With penalties running as high as $180 million, the incentives to keep your company secure with the latest changes in payment compliance is clear. If you’re not aiming to have a protected PCI system in place, you could be putting your business at risk. The existential threat to your business is very real when it comes to cyberattacks, so be sure to take these issues seriously.

Here’s everything you need to know about PCI DSS compliance and why it matters to you and your customers.

What Is PCI Compliance?

PCI compliance is a written standard for the credit card industry. The major card brands created it, while the third-party PCI Security Standards Council maintains and upholds it.

PCI Data Security Standard has many technical requirements to protect and secure payment data. It’s meant to manage this information during the processing, handling, storage, and transmission of card purchases.

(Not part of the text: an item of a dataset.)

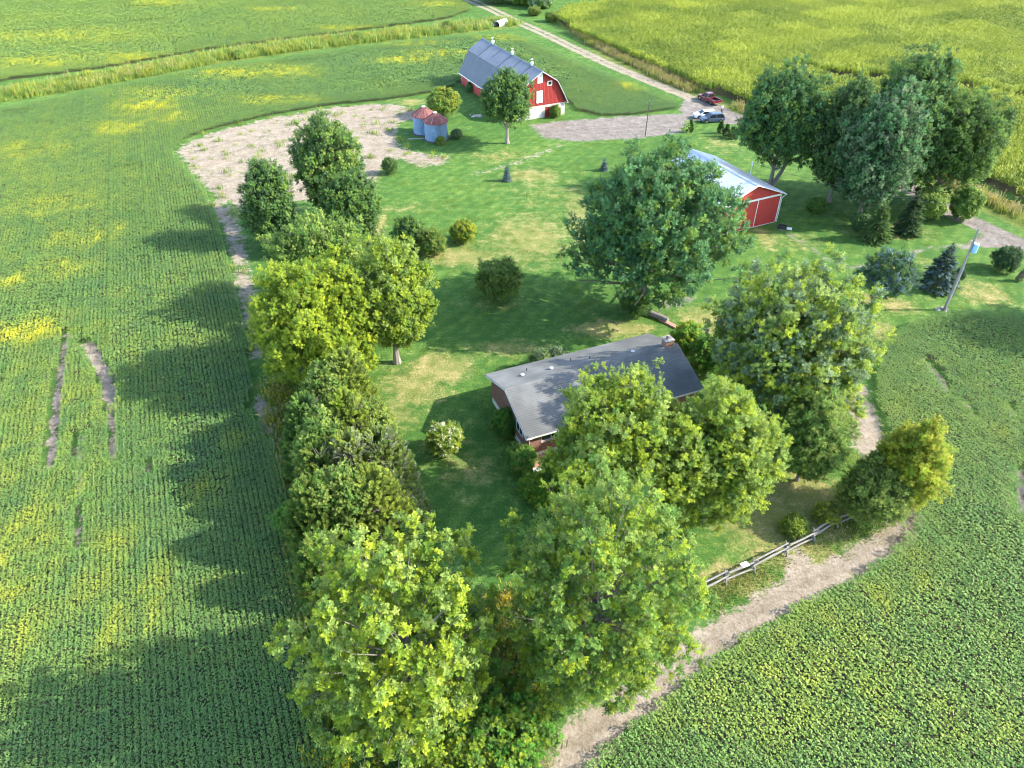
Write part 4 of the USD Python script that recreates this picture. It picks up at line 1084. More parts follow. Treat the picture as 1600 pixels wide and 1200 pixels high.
tree('willow_shrub', 'tall golden yellow shrub at the edge of the right field', 'shrub', 33.0, 43.8, 9.4, 2.6, .4, ['leaf_yellow', 'leaf_yellow', 'leaf_lime'], sprig='fine', s=.85, up=.5, trunk=.14, lobe=.36, rough=.26, dens=1.0, limbs=10)
tree('willow_shrub', 'olive shrub leaning on the golden one by the fence end', 'shrub', 30.6, 42.9, 5.8, 2.8, .2, ['leaf_olive', 'leaf_olive', 'leaf_light'], sprig='fine', s=.8, up=.4, trunk=.12, lobe=.34, rough=.3, limbs=10)
tree('shade_tree', 'small olive green tree below the round right maple', 'tree', 25.8, 47.2, 9.4, 2.9, .3, ['leaf_olive', 'leaf_light', 'leaf_green'], sprig='fine', s=.85, up=.3, trunk=.14, lobe=.34, rough=.3)
tree('lawn_shrub', 'clipped globe shaped evergreen at the edge of the pale yard', 'shrub', -20.3, 118.5, 2.6, 1.2, .0, ['needle_green'], sprig='fine', s=.4, rough=.03, trunk=.06, limbs=4)
tree('lawn_shrub', 'small yellow green shrub in the middle of the lawn', 'shrub', -6.7, 94.0, 3.0, 1.75, .1, ['leaf_yellow', 'leaf_lime', 'leaf_green'], s=.55, trunk=.08, limbs=6)
tree('lawn_shrub', 'dark green double shrub behind the hedge maple on the lawn', 'shrub', -14.0, 91.4, 4.6, 2.4, .1, ['leaf_deep', 'leaf_green'], s=.7, trunk=.08, limbs=6)
tree('lawn_shrub', 'mid green shrub to the right of the dark double shrub', 'shrub', -10.9, 90.2, 3.6, 1.9, .1, ['leaf_green', 'leaf_olive'], s=.65, trunk=.08, limbs=6)
tree('lawn_shrub', 'olive vase shaped shrub in the shade of the largest maple', 'shrub', -1.7, 78.4, 5.0, 2.7, .2, ['leaf_olive', 'leaf_green'], sprig='fine', s=.8, dens=.75, up=.7, trunk=.09, rough=.28, limbs=8)
tree('barnyard_shrub', 'large yellow green shrub behind the two grain bins', 'shrub', -13.4, 147.8, 5.0, 3.0, .1, ['leaf_olive', 'leaf_green', 'leaf_yellow'], sprig='far', s=.9, up=.6, trunk=.1, limbs=8)
tree('barnyard_shrub', 'small brown weed bush right of the front grain bin', 'bush', -10.2, 135.1, 1.6, .95, .0, ['leaf_deep', 'leaf_grey'], sprig='fine', s=.4, trunk=.04, limbs=5)
tree('barnyard_shrub', 'weeds growing against the front of the right grain bin', 'bush', -12.9, 131.9, 1.5, .8, .0, ['leaf_green', 'leaf_olive'], sprig='fine', s=.4, trunk=.04, limbs=4)
tree('barnyard_shrub', 'vine shrub growing against the barn front between its white doors', 'shrub', 8.5, 146.9, 2.3, 1.0, .0, ['leaf_green', 'leaf_olive'], sprig='fine', s=.45, trunk=.04, limbs=5)
tree('barnyard_shrub', 'dark weeds along the left wall of the barn', 'shrub', -8.6, 164.2, 1.6, 1.1, .0, ['leaf_deep'], sprig='far', s=.5, trunk=.04, limbs=4)
t = tree('hydrangea_bush', 'pale flowering hydrangea bush on the lawn left of the farmhouse', 'bush', -6.3, 50.8, 3.1, 1.65, .5, ['leaf_lime', 'leaf_light'], s=.5, trunk=.08, limbs=8, rough=.1, dens=.8)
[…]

All businesses handling card data need to comply with the PCI requirements. If they don’t, they could face major fines or lose their ability to accept these forms of payment.

Your Business Data Will Be Secure

Protecting the data of your company and your employees is vital to keeping your business going. Tracking the security aspects of this data is as important as keeping the perimeter of your building secure. You should be dedicating lots of time to securing your digital information.

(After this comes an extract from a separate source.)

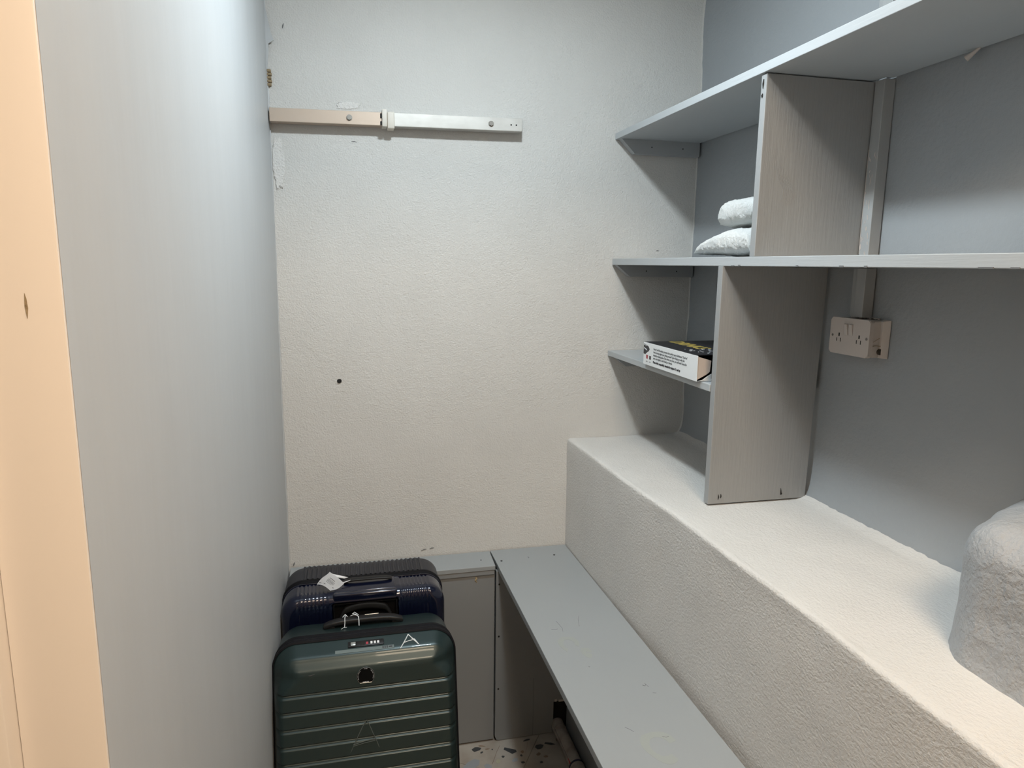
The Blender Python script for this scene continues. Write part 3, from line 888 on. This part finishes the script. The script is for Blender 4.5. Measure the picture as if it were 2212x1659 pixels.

There are stories about malware threats taking down major companies in the news regularly. With these kinds of attacks and remote-access threats becoming prevalent, you need to make sure that your computers, servers, and networks are secure.

The reason that PCI DSS exists is to ensure that hackers and thieves can’t get any access to your data. If you follow the standards they’ve laid out, you’ll avoid any expensive data breaches and keep your customers and employees protected.

Keep Customers Confident

When a customer hears that a major company has suffered a breach, it lowers their confidence in the business. They’re far less likely to want to do business with them than a company that hasn’t had this happen to them. If you knew that business was going to lose your credit card information, you’d avoid them like the plague.

Customer confidence will show up in your fiscal year reports. It can impact how profitable you are. When confidence drops, you’ll see your profits drop as well.

More than 50% of consumers won’t shop at a business that is suffering from data issues. While they may return later, they are available to competitors in the interim. If you get breached, or people lose confidence, it’s going to be hard to get them back.

PCI compliance helps ensure that your customers know that you take security seriously. If you’re not taking precautions to keep their payment data safe, that lack of peace of mind will drive them into the arms of the other businesses in your industry.

Avoid Fines and Lawsuits

If you get breached, not only do you lose customers and have to potentially reimburse people, but you also lose tons of data. That’s a hard fall to recover from. To compound the pain, you’ll then have fines and lawsuits from both your customers and other organizations to deal with.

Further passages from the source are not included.